◆ **Problem to solve**: From the listing that follows, reproduce only the lines from the one holding "Generate a Blender" through the one holding "sun.rotation_euler = sun_dir.to_track_quat('Z', 'Y').to_euler()", both included, with no pictures.

3D scene scripts:

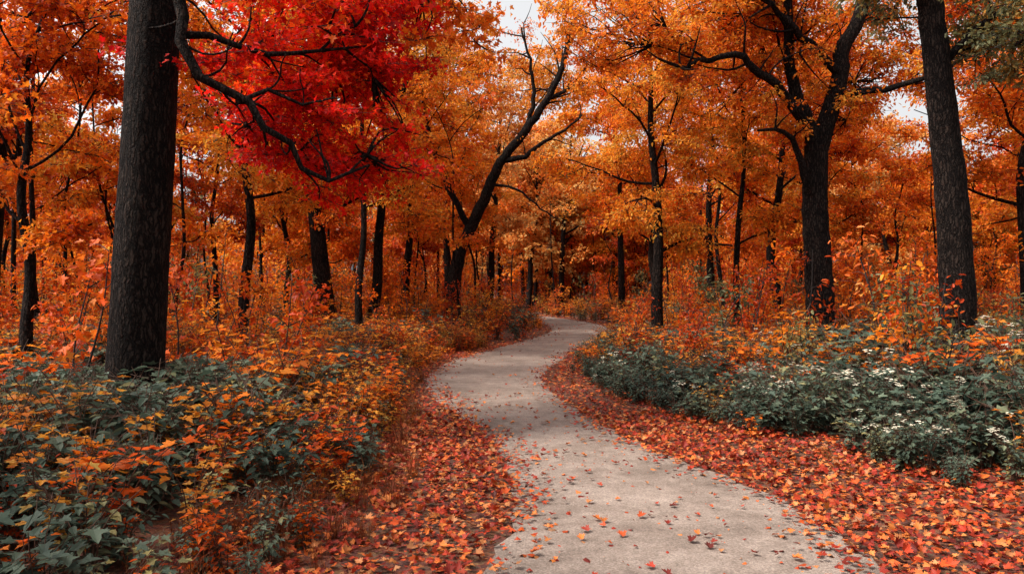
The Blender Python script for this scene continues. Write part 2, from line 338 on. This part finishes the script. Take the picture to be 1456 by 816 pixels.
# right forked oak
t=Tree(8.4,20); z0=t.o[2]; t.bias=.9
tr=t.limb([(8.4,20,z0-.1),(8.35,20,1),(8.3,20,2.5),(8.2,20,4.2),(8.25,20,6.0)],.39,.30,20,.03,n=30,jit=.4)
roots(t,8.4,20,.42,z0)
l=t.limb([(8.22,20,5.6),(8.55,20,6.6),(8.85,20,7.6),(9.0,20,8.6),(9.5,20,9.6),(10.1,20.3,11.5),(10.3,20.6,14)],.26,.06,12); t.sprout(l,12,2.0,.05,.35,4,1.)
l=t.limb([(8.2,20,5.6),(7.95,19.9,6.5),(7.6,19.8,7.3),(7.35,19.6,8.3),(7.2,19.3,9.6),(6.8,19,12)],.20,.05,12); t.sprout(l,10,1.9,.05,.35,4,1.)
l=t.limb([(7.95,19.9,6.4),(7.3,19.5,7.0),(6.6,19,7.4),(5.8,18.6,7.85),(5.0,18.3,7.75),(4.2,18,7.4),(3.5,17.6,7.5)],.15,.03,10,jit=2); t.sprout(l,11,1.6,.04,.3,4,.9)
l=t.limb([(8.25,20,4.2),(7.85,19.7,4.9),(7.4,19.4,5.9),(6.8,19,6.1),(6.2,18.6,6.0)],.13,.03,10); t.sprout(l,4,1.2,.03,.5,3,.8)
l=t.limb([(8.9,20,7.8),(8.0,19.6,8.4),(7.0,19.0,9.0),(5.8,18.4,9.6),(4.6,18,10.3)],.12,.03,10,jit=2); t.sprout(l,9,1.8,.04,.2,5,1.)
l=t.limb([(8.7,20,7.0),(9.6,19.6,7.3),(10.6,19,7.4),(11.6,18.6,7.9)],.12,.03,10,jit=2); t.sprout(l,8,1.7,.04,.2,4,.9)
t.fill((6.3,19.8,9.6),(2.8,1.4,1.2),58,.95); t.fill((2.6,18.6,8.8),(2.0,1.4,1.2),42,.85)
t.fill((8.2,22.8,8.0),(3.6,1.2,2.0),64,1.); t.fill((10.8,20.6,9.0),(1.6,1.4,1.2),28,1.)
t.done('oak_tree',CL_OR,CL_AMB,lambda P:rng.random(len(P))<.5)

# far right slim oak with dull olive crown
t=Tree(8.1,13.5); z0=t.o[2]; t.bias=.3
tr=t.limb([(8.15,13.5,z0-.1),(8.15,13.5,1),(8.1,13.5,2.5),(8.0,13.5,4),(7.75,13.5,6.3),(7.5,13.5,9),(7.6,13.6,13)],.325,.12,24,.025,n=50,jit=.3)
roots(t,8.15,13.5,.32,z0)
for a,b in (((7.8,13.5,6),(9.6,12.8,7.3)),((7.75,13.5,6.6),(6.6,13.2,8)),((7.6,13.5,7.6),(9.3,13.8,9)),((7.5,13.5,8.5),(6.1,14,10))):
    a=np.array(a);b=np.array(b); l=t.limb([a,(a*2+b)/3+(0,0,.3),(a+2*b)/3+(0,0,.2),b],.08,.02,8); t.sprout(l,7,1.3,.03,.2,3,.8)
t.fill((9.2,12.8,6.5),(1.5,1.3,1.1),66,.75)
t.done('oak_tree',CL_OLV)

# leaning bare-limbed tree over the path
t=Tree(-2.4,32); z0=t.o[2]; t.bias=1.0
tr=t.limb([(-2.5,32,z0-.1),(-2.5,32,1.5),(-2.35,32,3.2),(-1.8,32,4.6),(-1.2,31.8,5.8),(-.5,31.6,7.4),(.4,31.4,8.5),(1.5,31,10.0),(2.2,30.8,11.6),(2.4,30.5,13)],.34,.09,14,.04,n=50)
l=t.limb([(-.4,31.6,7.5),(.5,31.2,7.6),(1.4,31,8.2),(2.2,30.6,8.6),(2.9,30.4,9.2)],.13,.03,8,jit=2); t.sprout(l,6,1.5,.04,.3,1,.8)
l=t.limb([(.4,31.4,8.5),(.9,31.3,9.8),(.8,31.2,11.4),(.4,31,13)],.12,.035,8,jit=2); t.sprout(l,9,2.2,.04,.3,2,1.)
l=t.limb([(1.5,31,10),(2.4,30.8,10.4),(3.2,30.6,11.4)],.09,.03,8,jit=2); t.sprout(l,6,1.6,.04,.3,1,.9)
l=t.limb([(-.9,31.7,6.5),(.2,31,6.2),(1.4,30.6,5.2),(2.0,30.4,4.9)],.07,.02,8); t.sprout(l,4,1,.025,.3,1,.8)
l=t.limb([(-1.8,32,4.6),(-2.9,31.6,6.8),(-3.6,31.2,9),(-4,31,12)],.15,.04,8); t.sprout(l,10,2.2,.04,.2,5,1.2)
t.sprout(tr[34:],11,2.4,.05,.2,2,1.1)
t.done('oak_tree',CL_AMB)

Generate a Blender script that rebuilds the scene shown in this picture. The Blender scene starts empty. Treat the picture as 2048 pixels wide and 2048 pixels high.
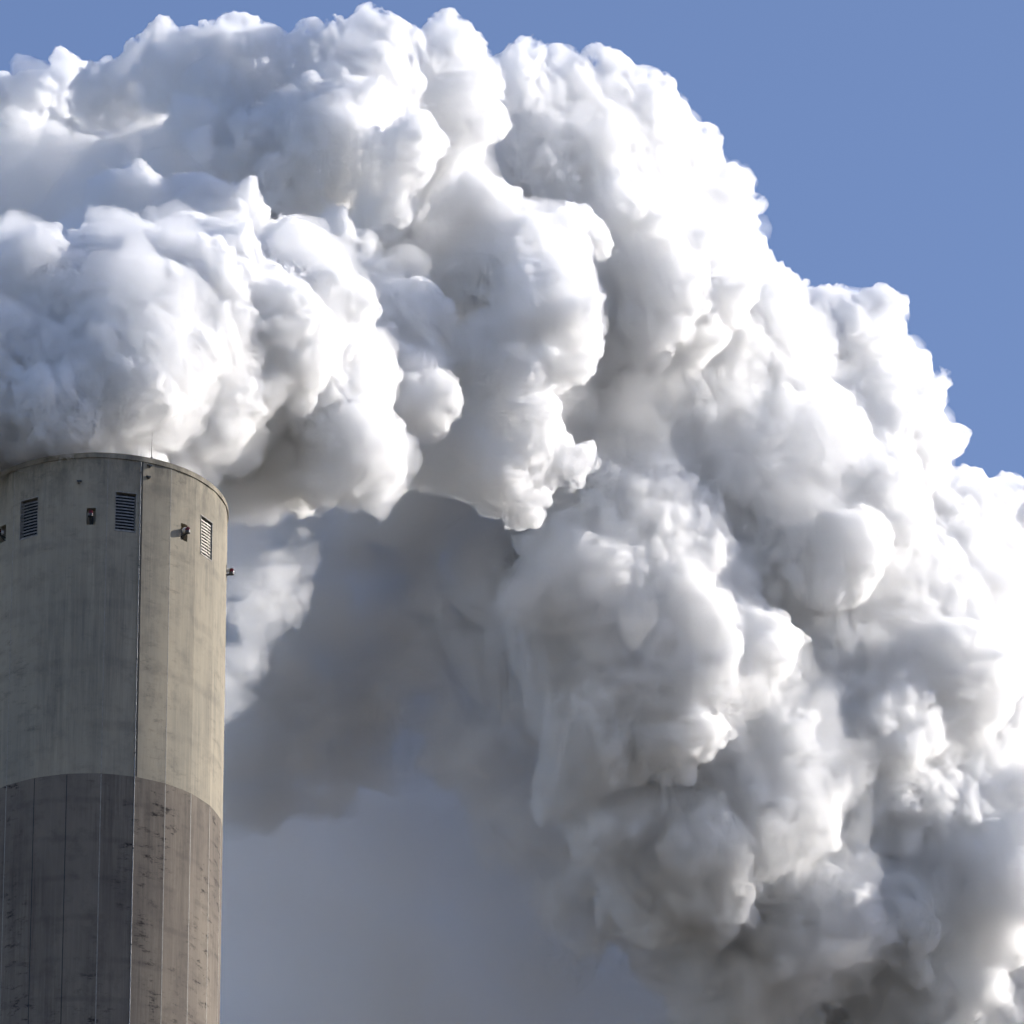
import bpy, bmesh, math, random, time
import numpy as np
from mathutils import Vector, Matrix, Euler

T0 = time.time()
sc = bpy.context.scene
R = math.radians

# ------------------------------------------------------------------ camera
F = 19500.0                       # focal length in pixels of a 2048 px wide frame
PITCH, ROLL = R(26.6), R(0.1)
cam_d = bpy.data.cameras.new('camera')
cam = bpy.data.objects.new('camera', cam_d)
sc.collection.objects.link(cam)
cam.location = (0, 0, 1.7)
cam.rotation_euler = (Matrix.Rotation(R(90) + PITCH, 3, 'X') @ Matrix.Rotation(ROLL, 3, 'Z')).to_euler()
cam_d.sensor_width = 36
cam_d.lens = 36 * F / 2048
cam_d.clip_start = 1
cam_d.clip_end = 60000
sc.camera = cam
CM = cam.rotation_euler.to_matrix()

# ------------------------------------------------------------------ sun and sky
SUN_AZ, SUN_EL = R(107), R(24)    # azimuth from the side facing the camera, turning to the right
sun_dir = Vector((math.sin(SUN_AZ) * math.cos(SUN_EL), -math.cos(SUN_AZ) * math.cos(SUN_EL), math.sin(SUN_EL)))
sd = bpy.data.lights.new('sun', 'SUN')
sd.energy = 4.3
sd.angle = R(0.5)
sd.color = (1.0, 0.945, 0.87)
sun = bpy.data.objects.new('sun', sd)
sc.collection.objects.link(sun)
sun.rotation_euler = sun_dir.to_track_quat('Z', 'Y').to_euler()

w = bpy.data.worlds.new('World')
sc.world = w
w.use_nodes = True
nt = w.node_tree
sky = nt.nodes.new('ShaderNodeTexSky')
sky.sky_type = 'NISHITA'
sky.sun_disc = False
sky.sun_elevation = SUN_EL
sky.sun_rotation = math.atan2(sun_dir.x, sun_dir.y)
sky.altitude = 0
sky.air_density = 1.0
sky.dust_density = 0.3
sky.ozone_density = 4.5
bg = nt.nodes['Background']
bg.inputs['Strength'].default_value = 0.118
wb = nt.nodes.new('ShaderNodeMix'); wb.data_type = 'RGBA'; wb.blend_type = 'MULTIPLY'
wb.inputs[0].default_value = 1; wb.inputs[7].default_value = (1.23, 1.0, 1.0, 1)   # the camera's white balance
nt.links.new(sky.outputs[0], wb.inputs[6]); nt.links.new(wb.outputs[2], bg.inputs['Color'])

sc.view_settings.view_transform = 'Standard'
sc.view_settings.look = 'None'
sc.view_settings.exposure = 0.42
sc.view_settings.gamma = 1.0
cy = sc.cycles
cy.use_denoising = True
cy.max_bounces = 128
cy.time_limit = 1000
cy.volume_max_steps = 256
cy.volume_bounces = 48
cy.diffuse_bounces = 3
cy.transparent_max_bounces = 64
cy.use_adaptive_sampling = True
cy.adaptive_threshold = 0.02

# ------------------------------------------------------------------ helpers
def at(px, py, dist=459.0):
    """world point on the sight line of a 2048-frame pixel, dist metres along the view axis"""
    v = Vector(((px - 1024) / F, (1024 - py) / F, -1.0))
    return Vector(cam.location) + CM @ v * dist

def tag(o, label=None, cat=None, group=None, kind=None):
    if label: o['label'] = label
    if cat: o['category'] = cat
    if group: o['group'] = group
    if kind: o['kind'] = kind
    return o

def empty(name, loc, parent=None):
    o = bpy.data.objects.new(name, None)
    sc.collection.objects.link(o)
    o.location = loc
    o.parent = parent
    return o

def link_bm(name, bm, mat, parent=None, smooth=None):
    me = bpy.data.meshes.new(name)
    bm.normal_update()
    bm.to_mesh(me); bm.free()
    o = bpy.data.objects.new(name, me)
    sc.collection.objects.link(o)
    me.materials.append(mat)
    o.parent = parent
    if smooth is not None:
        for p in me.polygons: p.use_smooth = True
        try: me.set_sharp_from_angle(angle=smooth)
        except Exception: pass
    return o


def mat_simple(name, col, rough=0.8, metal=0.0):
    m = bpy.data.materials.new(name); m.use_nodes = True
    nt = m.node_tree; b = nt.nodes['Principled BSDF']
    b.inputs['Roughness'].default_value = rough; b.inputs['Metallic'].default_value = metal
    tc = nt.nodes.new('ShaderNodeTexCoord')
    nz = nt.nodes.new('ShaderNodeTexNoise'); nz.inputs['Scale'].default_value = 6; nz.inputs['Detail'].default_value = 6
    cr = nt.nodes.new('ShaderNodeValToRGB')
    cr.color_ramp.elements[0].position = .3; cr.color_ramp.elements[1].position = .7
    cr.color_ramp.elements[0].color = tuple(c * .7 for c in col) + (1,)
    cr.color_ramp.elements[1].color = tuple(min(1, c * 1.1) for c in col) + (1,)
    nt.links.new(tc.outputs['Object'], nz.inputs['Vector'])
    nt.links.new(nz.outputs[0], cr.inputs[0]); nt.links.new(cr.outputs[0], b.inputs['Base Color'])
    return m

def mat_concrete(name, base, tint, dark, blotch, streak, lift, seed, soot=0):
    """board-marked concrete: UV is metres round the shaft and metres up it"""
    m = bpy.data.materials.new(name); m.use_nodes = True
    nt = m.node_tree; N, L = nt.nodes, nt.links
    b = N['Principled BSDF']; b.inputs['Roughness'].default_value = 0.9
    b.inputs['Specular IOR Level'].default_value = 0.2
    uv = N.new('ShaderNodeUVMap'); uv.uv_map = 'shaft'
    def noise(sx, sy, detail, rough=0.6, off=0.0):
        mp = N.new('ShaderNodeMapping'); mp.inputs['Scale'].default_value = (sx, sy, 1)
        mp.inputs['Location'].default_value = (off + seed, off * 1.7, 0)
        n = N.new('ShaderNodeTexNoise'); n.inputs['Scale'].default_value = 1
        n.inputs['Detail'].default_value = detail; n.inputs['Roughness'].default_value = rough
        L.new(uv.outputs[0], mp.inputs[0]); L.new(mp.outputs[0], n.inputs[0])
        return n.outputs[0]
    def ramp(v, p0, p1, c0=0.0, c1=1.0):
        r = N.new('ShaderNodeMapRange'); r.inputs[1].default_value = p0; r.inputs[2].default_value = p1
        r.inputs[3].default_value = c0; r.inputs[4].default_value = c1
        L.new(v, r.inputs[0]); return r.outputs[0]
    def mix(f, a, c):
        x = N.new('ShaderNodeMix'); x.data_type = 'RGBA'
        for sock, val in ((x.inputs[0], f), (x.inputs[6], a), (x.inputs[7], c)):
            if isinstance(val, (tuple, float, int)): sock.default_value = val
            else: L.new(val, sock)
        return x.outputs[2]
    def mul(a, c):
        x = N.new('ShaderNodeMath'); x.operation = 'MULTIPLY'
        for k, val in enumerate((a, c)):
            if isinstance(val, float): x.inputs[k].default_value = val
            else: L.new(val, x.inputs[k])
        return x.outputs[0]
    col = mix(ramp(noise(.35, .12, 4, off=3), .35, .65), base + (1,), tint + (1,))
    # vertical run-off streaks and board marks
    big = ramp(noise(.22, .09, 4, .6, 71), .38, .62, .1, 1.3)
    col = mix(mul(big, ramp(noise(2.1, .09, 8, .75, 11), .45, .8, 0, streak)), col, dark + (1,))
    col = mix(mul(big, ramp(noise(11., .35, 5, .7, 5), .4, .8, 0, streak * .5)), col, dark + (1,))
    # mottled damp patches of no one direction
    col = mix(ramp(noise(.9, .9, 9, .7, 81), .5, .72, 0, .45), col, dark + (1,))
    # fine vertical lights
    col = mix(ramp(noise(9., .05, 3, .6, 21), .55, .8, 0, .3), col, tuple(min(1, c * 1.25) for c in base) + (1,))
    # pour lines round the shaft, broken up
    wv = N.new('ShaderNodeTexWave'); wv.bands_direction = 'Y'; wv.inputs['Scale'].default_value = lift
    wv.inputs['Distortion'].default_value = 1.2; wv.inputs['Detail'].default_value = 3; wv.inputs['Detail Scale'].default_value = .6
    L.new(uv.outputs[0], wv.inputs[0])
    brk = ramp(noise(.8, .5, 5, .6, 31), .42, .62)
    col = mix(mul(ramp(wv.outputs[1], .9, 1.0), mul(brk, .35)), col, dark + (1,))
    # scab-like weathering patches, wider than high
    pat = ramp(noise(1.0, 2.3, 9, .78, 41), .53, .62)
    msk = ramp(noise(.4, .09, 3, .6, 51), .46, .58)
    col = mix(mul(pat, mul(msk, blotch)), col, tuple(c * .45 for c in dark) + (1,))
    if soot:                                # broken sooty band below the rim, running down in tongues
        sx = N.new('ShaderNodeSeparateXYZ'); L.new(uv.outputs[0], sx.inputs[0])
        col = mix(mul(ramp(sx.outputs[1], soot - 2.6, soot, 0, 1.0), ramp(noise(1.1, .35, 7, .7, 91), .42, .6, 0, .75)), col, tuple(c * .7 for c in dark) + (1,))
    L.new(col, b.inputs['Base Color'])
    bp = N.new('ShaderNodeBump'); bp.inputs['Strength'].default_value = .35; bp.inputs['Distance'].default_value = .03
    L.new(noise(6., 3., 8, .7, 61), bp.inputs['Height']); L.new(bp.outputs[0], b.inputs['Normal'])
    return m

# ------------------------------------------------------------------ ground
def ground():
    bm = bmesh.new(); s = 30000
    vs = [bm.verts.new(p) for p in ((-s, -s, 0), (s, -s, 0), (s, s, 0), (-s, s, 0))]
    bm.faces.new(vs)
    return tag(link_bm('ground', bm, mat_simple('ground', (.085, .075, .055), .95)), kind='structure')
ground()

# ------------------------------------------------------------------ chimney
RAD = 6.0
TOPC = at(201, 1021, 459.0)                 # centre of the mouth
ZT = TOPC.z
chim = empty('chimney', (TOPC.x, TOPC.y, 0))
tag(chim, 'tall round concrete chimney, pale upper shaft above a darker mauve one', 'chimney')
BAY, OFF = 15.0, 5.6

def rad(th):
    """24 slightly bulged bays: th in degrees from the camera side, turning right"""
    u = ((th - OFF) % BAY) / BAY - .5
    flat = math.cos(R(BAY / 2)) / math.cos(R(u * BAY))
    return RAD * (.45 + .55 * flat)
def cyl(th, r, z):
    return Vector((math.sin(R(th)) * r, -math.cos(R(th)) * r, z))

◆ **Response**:
Generate a Blender script that rebuilds the scene shown in this picture. The Blender scene starts empty. Treat the picture as 2048 pixels wide and 2048 pixels high.
import bpy, bmesh, math, random, time
import numpy as np
from mathutils import Vector, Matrix, Euler

T0 = time.time()
sc = bpy.context.scene
R = math.radians

# ------------------------------------------------------------------ camera
F = 19500.0                       # focal length in pixels of a 2048 px wide frame
PITCH, ROLL = R(26.6), R(0.1)
cam_d = bpy.data.cameras.new('camera')
cam = bpy.data.objects.new('camera', cam_d)
sc.collection.objects.link(cam)
cam.location = (0, 0, 1.7)
cam.rotation_euler = (Matrix.Rotation(R(90) + PITCH, 3, 'X') @ Matrix.Rotation(ROLL, 3, 'Z')).to_euler()
cam_d.sensor_width = 36
cam_d.lens = 36 * F / 2048
cam_d.clip_start = 1
cam_d.clip_end = 60000
sc.camera = cam
CM = cam.rotation_euler.to_matrix()

# ------------------------------------------------------------------ sun and sky
SUN_AZ, SUN_EL = R(107), R(24)    # azimuth from the side facing the camera, turning to the right
sun_dir = Vector((math.sin(SUN_AZ) * math.cos(SUN_EL), -math.cos(SUN_AZ) * math.cos(SUN_EL), math.sin(SUN_EL)))
sd = bpy.data.lights.new('sun', 'SUN')
sd.energy = 4.3
sd.angle = R(0.5)
sd.color = (1.0, 0.945, 0.87)
sun = bpy.data.objects.new('sun', sd)
sc.collection.objects.link(sun)
sun.rotation_euler = sun_dir.to_track_quat('Z', 'Y').to_euler()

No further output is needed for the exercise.